The task: Starting at the line that contains "Write part 3", reproduce each line exactly up to and including the line that contains "bb[2]+.01)), 'black', qc, .004)". Reproduce nothing else.

Provided data:
□ □ □ □ □
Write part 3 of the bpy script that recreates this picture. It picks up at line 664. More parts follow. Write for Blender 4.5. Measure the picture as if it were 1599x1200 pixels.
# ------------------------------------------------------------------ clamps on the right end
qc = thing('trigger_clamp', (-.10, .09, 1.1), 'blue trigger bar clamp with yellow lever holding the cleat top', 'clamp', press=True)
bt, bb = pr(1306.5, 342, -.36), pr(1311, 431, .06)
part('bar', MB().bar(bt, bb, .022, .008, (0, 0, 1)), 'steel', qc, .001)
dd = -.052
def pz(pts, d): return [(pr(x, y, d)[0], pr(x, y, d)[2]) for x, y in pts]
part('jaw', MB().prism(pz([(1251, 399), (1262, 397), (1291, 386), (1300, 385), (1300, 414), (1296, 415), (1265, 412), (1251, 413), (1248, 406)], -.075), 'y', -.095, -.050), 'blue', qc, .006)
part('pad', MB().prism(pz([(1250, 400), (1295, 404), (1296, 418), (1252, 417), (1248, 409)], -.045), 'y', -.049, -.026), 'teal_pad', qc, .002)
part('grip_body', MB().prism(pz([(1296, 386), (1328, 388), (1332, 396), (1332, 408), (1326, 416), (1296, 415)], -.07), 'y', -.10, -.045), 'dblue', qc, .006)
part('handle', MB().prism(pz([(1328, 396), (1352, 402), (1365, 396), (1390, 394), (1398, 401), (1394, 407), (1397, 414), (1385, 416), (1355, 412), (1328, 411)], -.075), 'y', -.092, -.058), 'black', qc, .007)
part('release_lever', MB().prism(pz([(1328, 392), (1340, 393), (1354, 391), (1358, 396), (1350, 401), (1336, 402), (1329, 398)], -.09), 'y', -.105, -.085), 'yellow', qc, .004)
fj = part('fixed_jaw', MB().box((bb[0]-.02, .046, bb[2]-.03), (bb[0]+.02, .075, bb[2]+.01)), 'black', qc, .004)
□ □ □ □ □
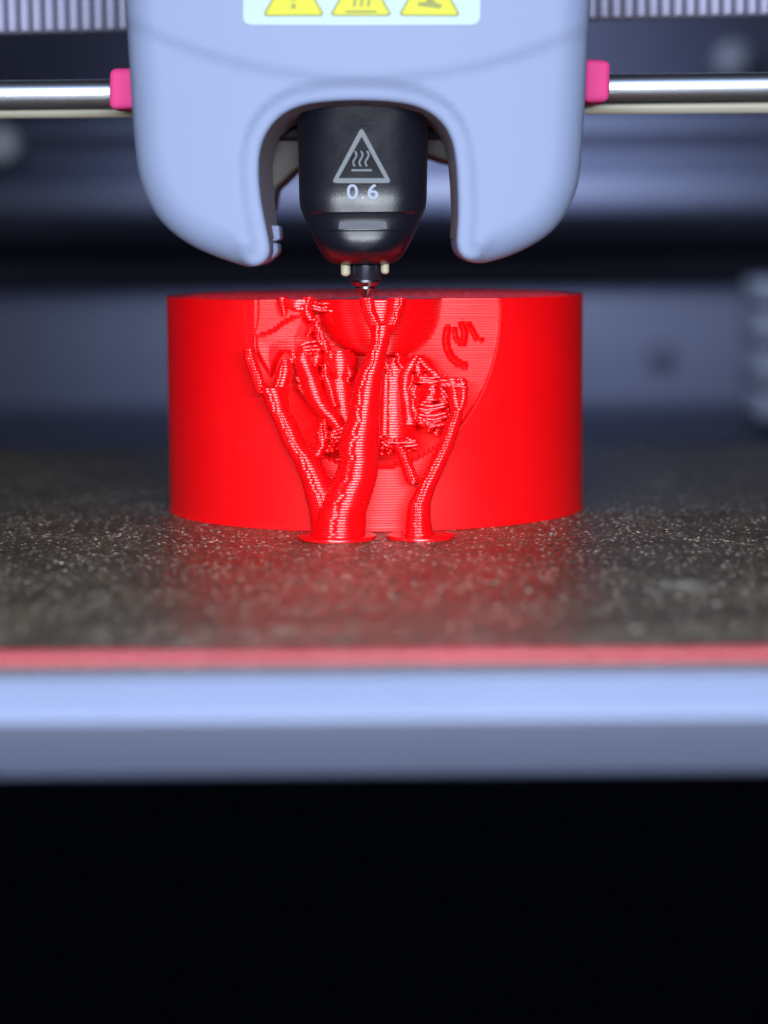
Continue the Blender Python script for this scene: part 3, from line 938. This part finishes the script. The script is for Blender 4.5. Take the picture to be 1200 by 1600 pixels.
□ □ □ □ □
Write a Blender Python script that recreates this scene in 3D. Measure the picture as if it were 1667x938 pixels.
□ □ □ □ □
Written answer:
Write part 3 of the bpy script that recreates this picture. It picks up at line 664. More parts follow. Write for Blender 4.5. Measure the picture as if it were 1599x1200 pixels.
# ------------------------------------------------------------------ clamps on the right end
qc = thing('trigger_clamp', (-.10, .09, 1.1), 'blue trigger bar clamp with yellow lever holding the cleat top', 'clamp', press=True)
bt, bb = pr(1306.5, 342, -.36), pr(1311, 431, .06)
part('bar', MB().bar(bt, bb, .022, .008, (0, 0, 1)), 'steel', qc, .001)
dd = -.052
def pz(pts, d): return [(pr(x, y, d)[0], pr(x, y, d)[2]) for x, y in pts]
part('jaw', MB().prism(pz([(1251, 399), (1262, 397), (1291, 386), (1300, 385), (1300, 414), (1296, 415), (1265, 412), (1251, 413), (1248, 406)], -.075), 'y', -.095, -.050), 'blue', qc, .006)
part('pad', MB().prism(pz([(1250, 400), (1295, 404), (1296, 418), (1252, 417), (1248, 409)], -.045), 'y', -.049, -.026), 'teal_pad', qc, .002)
part('grip_body', MB().prism(pz([(1296, 386), (1328, 388), (1332, 396), (1332, 408), (1326, 416), (1296, 415)], -.07), 'y', -.10, -.045), 'dblue', qc, .006)
part('handle', MB().prism(pz([(1328, 396), (1352, 402), (1365, 396), (1390, 394), (1398, 401), (1394, 407), (1397, 414), (1385, 416), (1355, 412), (1328, 411)], -.075), 'y', -.092, -.058), 'black', qc, .007)
part('release_lever', MB().prism(pz([(1328, 392), (1340, 393), (1354, 391), (1358, 396), (1350, 401), (1336, 402), (1329, 398)], -.09), 'y', -.105, -.085), 'yellow', qc, .004)
fj = part('fixed_jaw', MB().box((bb[0]-.02, .046, bb[2]-.03), (bb[0]+.02, .075, bb[2]+.01)), 'black', qc, .004)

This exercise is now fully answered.